Provided material:
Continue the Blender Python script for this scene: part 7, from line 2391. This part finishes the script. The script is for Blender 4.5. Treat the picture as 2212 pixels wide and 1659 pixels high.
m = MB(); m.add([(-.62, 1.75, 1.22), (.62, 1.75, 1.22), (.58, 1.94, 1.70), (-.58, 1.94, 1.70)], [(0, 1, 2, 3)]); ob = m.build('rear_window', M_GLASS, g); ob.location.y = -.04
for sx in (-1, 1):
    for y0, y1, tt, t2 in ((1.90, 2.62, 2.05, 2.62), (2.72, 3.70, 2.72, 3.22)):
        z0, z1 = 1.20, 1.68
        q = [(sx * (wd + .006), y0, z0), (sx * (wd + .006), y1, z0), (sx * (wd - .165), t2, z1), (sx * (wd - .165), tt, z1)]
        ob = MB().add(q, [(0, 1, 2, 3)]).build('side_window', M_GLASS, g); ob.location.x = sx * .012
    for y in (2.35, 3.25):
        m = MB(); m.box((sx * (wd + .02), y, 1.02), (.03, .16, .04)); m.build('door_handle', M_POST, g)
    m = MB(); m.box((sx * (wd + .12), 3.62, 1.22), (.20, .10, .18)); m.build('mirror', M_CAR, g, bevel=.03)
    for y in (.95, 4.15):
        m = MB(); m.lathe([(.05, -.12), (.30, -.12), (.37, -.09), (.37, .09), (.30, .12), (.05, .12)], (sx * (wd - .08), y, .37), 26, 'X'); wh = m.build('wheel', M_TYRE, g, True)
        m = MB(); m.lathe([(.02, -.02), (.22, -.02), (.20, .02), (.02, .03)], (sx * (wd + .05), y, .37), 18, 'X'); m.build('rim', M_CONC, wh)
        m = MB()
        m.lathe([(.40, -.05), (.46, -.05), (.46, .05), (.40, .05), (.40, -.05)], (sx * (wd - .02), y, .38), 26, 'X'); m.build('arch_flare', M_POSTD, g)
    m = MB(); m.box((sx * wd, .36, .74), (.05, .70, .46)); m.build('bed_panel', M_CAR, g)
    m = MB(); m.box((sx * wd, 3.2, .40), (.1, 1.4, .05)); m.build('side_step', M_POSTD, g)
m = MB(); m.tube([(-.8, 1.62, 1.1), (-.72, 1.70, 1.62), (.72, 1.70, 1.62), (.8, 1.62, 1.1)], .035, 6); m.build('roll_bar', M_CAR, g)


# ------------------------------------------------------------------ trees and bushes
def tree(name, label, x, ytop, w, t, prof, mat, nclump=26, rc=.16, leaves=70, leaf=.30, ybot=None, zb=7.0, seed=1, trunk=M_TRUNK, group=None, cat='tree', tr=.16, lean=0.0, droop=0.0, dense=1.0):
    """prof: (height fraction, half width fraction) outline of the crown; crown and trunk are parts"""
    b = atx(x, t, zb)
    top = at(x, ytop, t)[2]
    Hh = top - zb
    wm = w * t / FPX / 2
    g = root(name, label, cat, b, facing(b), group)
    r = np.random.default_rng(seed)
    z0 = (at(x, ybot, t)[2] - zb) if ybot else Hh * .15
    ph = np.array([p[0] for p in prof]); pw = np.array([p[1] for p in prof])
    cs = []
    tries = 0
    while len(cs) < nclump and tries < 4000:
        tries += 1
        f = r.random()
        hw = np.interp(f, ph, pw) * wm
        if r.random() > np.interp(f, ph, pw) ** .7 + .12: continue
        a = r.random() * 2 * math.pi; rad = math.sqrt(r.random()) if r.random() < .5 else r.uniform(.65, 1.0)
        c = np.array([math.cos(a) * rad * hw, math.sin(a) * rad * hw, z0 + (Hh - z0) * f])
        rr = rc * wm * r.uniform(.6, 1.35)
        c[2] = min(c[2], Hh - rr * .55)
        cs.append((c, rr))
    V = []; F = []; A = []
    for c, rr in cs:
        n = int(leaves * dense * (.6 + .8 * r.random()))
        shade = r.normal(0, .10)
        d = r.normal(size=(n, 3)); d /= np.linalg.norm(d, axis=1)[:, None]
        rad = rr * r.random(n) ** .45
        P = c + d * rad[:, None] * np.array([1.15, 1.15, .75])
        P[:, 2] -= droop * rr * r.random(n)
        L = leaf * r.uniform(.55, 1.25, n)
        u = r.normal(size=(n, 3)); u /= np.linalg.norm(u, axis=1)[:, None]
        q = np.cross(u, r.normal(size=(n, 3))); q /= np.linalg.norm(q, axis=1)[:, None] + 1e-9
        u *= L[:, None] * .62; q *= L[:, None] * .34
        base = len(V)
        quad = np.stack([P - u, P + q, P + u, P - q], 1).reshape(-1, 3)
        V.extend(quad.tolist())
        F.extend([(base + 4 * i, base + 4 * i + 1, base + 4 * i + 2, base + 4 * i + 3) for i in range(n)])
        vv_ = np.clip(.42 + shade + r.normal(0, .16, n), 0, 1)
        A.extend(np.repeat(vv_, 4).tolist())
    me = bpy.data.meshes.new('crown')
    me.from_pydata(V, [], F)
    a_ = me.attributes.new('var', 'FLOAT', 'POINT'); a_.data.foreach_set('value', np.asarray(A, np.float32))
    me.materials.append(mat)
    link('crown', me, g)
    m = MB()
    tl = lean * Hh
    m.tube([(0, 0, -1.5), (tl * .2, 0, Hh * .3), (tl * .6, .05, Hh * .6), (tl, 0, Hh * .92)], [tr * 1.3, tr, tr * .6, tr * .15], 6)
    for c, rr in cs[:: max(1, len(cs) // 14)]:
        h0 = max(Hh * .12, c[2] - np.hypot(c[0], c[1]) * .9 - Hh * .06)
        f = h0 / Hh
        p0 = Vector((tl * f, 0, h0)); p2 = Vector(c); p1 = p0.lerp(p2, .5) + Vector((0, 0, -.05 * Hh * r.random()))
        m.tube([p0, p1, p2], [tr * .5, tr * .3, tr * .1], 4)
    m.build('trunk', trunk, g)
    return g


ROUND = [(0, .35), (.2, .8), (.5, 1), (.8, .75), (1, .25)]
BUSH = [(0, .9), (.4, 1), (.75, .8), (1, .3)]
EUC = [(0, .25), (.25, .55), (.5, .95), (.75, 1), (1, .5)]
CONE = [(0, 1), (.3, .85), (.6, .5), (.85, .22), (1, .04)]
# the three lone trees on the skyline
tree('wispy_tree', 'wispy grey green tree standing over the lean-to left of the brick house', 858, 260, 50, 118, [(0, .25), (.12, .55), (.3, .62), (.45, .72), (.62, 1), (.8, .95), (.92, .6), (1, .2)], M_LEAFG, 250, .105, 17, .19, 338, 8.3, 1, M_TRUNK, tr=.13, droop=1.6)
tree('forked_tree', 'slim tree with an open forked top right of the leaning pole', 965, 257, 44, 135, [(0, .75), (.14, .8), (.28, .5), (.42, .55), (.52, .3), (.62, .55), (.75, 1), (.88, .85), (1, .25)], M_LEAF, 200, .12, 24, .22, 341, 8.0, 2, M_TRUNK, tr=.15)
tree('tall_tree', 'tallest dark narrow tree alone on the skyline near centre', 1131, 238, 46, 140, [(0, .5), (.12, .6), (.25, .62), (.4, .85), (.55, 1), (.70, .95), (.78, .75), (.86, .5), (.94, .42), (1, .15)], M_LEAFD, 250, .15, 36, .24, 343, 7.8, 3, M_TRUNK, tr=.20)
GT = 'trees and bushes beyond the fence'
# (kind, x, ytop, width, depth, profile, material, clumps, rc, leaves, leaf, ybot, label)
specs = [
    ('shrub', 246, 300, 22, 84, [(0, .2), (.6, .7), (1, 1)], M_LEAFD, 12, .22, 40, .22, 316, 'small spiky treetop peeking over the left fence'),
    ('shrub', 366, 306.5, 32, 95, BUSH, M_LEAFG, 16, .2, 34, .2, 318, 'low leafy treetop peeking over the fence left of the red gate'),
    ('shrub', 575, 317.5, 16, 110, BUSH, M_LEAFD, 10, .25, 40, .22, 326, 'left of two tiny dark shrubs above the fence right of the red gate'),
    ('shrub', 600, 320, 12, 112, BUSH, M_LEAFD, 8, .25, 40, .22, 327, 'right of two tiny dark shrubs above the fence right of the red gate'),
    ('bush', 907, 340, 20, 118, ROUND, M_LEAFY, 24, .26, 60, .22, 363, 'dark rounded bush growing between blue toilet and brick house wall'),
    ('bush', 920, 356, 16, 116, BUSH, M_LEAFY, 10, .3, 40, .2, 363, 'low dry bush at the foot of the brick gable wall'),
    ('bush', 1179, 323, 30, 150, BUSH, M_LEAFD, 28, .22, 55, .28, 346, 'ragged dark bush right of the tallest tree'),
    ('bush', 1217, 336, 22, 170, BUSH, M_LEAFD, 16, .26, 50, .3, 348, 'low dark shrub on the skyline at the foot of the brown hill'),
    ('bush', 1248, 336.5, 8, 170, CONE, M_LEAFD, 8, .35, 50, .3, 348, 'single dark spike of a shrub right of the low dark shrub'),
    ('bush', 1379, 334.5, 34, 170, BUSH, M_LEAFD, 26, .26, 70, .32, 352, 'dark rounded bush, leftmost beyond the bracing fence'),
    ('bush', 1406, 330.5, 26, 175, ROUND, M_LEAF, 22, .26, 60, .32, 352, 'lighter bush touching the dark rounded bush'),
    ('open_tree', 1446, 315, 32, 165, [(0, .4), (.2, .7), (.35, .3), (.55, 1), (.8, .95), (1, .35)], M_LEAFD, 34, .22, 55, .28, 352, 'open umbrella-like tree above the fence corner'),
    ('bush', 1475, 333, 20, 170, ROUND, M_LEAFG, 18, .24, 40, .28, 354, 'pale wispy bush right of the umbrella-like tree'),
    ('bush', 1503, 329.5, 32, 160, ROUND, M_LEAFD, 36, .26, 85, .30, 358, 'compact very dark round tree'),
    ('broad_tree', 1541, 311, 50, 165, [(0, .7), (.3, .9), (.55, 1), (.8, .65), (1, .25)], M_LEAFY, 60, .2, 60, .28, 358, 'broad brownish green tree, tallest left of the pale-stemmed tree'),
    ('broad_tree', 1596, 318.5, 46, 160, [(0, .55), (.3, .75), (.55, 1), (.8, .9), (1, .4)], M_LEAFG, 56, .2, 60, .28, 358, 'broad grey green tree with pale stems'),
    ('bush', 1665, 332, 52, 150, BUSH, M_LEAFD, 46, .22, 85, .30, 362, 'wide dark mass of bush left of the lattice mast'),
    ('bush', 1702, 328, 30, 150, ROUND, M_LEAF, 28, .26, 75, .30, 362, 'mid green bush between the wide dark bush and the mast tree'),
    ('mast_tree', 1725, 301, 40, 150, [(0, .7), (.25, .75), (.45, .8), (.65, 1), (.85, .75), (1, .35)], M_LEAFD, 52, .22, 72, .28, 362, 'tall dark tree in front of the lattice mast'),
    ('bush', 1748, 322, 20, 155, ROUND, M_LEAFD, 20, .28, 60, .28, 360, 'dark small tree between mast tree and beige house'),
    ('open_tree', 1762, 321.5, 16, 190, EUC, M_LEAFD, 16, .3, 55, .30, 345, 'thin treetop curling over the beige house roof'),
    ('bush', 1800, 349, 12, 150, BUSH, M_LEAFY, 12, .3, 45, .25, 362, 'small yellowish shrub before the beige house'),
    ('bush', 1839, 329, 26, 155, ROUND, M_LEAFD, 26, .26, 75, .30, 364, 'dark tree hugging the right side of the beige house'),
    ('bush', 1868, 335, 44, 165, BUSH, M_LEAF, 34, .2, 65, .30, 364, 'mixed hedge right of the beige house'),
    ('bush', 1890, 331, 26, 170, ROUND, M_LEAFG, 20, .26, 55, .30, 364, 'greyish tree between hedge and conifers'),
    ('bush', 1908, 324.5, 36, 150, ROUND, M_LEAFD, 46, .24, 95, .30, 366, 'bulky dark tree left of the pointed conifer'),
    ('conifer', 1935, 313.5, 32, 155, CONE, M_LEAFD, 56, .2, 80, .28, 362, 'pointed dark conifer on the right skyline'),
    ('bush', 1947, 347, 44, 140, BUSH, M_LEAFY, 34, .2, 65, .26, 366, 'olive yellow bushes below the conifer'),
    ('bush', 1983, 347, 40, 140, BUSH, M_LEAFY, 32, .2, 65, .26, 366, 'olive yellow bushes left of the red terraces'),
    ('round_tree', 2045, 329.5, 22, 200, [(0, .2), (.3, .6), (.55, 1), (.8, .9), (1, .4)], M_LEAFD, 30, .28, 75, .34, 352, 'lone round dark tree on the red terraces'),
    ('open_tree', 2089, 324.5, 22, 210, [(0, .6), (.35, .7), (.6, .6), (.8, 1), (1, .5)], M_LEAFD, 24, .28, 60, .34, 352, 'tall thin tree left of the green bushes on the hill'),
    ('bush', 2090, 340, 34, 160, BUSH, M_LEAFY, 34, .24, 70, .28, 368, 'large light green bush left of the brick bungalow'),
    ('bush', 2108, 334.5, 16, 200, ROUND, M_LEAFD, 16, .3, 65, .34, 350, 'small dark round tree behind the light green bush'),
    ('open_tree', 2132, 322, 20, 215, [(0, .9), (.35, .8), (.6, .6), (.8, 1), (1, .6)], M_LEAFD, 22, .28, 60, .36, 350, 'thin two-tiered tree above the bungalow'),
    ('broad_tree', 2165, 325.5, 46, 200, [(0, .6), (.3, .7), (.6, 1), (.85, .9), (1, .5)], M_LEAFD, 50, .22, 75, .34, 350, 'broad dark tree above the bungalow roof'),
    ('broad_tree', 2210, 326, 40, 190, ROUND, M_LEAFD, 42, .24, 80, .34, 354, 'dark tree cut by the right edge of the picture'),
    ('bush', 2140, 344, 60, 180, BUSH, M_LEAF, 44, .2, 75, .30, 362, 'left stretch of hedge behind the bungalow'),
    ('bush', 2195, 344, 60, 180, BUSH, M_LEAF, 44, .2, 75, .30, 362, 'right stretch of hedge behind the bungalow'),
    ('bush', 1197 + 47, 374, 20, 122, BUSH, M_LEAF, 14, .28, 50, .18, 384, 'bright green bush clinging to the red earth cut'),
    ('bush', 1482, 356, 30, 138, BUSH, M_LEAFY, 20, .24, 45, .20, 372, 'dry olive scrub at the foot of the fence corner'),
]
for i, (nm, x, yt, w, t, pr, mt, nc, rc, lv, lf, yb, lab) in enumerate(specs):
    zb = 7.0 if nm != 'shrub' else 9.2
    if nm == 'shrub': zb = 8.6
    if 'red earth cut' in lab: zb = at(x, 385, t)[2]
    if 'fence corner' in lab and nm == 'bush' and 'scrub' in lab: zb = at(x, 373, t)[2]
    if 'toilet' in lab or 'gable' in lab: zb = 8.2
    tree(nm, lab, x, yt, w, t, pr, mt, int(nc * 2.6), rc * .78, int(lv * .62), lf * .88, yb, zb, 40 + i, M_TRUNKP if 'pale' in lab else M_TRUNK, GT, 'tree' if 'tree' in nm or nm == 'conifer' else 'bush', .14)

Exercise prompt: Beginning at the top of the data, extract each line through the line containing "m.build('roll_bar', M_CAR, g)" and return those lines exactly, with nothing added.

Task output:
Continue the Blender Python script for this scene: part 7, from line 2391. This part finishes the script. The script is for Blender 4.5. Treat the picture as 2212 pixels wide and 1659 pixels high.
m = MB(); m.add([(-.62, 1.75, 1.22), (.62, 1.75, 1.22), (.58, 1.94, 1.70), (-.58, 1.94, 1.70)], [(0, 1, 2, 3)]); ob = m.build('rear_window', M_GLASS, g); ob.location.y = -.04
for sx in (-1, 1):
    for y0, y1, tt, t2 in ((1.90, 2.62, 2.05, 2.62), (2.72, 3.70, 2.72, 3.22)):
        z0, z1 = 1.20, 1.68
        q = [(sx * (wd + .006), y0, z0), (sx * (wd + .006), y1, z0), (sx * (wd - .165), t2, z1), (sx * (wd - .165), tt, z1)]
        ob = MB().add(q, [(0, 1, 2, 3)]).build('side_window', M_GLASS, g); ob.location.x = sx * .012
    for y in (2.35, 3.25):
        m = MB(); m.box((sx * (wd + .02), y, 1.02), (.03, .16, .04)); m.build('door_handle', M_POST, g)
    m = MB(); m.box((sx * (wd + .12), 3.62, 1.22), (.20, .10, .18)); m.build('mirror', M_CAR, g, bevel=.03)
    for y in (.95, 4.15):
        m = MB(); m.lathe([(.05, -.12), (.30, -.12), (.37, -.09), (.37, .09), (.30, .12), (.05, .12)], (sx * (wd - .08), y, .37), 26, 'X'); wh = m.build('wheel', M_TYRE, g, True)
        m = MB(); m.lathe([(.02, -.02), (.22, -.02), (.20, .02), (.02, .03)], (sx * (wd + .05), y, .37), 18, 'X'); m.build('rim', M_CONC, wh)
        m = MB()
        m.lathe([(.40, -.05), (.46, -.05), (.46, .05), (.40, .05), (.40, -.05)], (sx * (wd - .02), y, .38), 26, 'X'); m.build('arch_flare', M_POSTD, g)
    m = MB(); m.box((sx * wd, .36, .74), (.05, .70, .46)); m.build('bed_panel', M_CAR, g)
    m = MB(); m.box((sx * wd, 3.2, .40), (.1, 1.4, .05)); m.build('side_step', M_POSTD, g)
m = MB(); m.tube([(-.8, 1.62, 1.1), (-.72, 1.70, 1.62), (.72, 1.70, 1.62), (.8, 1.62, 1.1)], .035, 6); m.build('roll_bar', M_CAR, g)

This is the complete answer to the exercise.